Information shown -

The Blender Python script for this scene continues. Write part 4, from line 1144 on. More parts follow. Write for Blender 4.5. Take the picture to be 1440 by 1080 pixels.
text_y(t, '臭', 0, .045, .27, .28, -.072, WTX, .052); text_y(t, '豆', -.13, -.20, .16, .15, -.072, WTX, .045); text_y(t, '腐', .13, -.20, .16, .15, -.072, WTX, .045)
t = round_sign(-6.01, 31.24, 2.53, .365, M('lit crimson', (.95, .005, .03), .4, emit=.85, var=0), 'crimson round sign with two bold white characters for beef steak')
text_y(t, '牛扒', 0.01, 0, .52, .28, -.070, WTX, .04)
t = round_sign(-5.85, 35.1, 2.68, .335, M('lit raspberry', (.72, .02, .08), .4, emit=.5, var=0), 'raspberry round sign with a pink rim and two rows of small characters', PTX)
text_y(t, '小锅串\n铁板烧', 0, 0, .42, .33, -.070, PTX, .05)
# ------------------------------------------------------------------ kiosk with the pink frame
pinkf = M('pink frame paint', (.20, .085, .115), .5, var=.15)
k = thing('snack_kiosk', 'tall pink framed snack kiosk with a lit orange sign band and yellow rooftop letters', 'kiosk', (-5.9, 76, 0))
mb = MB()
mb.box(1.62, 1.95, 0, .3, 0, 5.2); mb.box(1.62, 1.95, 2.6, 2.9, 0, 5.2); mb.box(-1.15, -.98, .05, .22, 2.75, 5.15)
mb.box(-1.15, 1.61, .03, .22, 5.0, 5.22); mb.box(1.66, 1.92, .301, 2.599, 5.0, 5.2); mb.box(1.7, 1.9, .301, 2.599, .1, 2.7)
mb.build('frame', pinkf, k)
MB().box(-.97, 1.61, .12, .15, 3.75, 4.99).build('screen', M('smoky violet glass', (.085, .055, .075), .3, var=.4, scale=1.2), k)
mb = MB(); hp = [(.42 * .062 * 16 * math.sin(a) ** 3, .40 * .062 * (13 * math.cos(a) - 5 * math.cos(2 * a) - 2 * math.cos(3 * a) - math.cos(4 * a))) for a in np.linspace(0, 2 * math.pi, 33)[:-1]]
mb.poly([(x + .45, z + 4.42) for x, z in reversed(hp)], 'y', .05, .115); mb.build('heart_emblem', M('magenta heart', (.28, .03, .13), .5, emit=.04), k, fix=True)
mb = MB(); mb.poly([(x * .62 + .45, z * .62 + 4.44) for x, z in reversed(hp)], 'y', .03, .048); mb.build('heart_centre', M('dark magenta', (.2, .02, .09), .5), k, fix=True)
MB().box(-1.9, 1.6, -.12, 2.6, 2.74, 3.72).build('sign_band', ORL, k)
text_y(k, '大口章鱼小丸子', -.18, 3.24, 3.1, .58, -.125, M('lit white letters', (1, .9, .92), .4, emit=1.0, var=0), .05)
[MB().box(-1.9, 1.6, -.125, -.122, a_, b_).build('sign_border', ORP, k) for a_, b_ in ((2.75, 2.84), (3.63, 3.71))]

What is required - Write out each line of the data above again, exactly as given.

Final result -
The Blender Python script for this scene continues. Write part 4, from line 1144 on. More parts follow. Write for Blender 4.5. Take the picture to be 1440 by 1080 pixels.
text_y(t, '臭', 0, .045, .27, .28, -.072, WTX, .052); text_y(t, '豆', -.13, -.20, .16, .15, -.072, WTX, .045); text_y(t, '腐', .13, -.20, .16, .15, -.072, WTX, .045)
t = round_sign(-6.01, 31.24, 2.53, .365, M('lit crimson', (.95, .005, .03), .4, emit=.85, var=0), 'crimson round sign with two bold white characters for beef steak')
text_y(t, '牛扒', 0.01, 0, .52, .28, -.070, WTX, .04)
t = round_sign(-5.85, 35.1, 2.68, .335, M('lit raspberry', (.72, .02, .08), .4, emit=.5, var=0), 'raspberry round sign with a pink rim and two rows of small characters', PTX)
text_y(t, '小锅串\n铁板烧', 0, 0, .42, .33, -.070, PTX, .05)
# ------------------------------------------------------------------ kiosk with the pink frame
pinkf = M('pink frame paint', (.20, .085, .115), .5, var=.15)
k = thing('snack_kiosk', 'tall pink framed snack kiosk with a lit orange sign band and yellow rooftop letters', 'kiosk', (-5.9, 76, 0))
mb = MB()
mb.box(1.62, 1.95, 0, .3, 0, 5.2); mb.box(1.62, 1.95, 2.6, 2.9, 0, 5.2); mb.box(-1.15, -.98, .05, .22, 2.75, 5.15)
mb.box(-1.15, 1.61, .03, .22, 5.0, 5.22); mb.box(1.66, 1.92, .301, 2.599, 5.0, 5.2); mb.box(1.7, 1.9, .301, 2.599, .1, 2.7)
mb.build('frame', pinkf, k)
MB().box(-.97, 1.61, .12, .15, 3.75, 4.99).build('screen', M('smoky violet glass', (.085, .055, .075), .3, var=.4, scale=1.2), k)
mb = MB(); hp = [(.42 * .062 * 16 * math.sin(a) ** 3, .40 * .062 * (13 * math.cos(a) - 5 * math.cos(2 * a) - 2 * math.cos(3 * a) - math.cos(4 * a))) for a in np.linspace(0, 2 * math.pi, 33)[:-1]]
mb.poly([(x + .45, z + 4.42) for x, z in reversed(hp)], 'y', .05, .115); mb.build('heart_emblem', M('magenta heart', (.28, .03, .13), .5, emit=.04), k, fix=True)
mb = MB(); mb.poly([(x * .62 + .45, z * .62 + 4.44) for x, z in reversed(hp)], 'y', .03, .048); mb.build('heart_centre', M('dark magenta', (.2, .02, .09), .5), k, fix=True)
MB().box(-1.9, 1.6, -.12, 2.6, 2.74, 3.72).build('sign_band', ORL, k)
text_y(k, '大口章鱼小丸子', -.18, 3.24, 3.1, .58, -.125, M('lit white letters', (1, .9, .92), .4, emit=1.0, var=0), .05)
[MB().box(-1.9, 1.6, -.125, -.122, a_, b_).build('sign_border', ORP, k) for a_, b_ in ((2.75, 2.84), (3.63, 3.71))]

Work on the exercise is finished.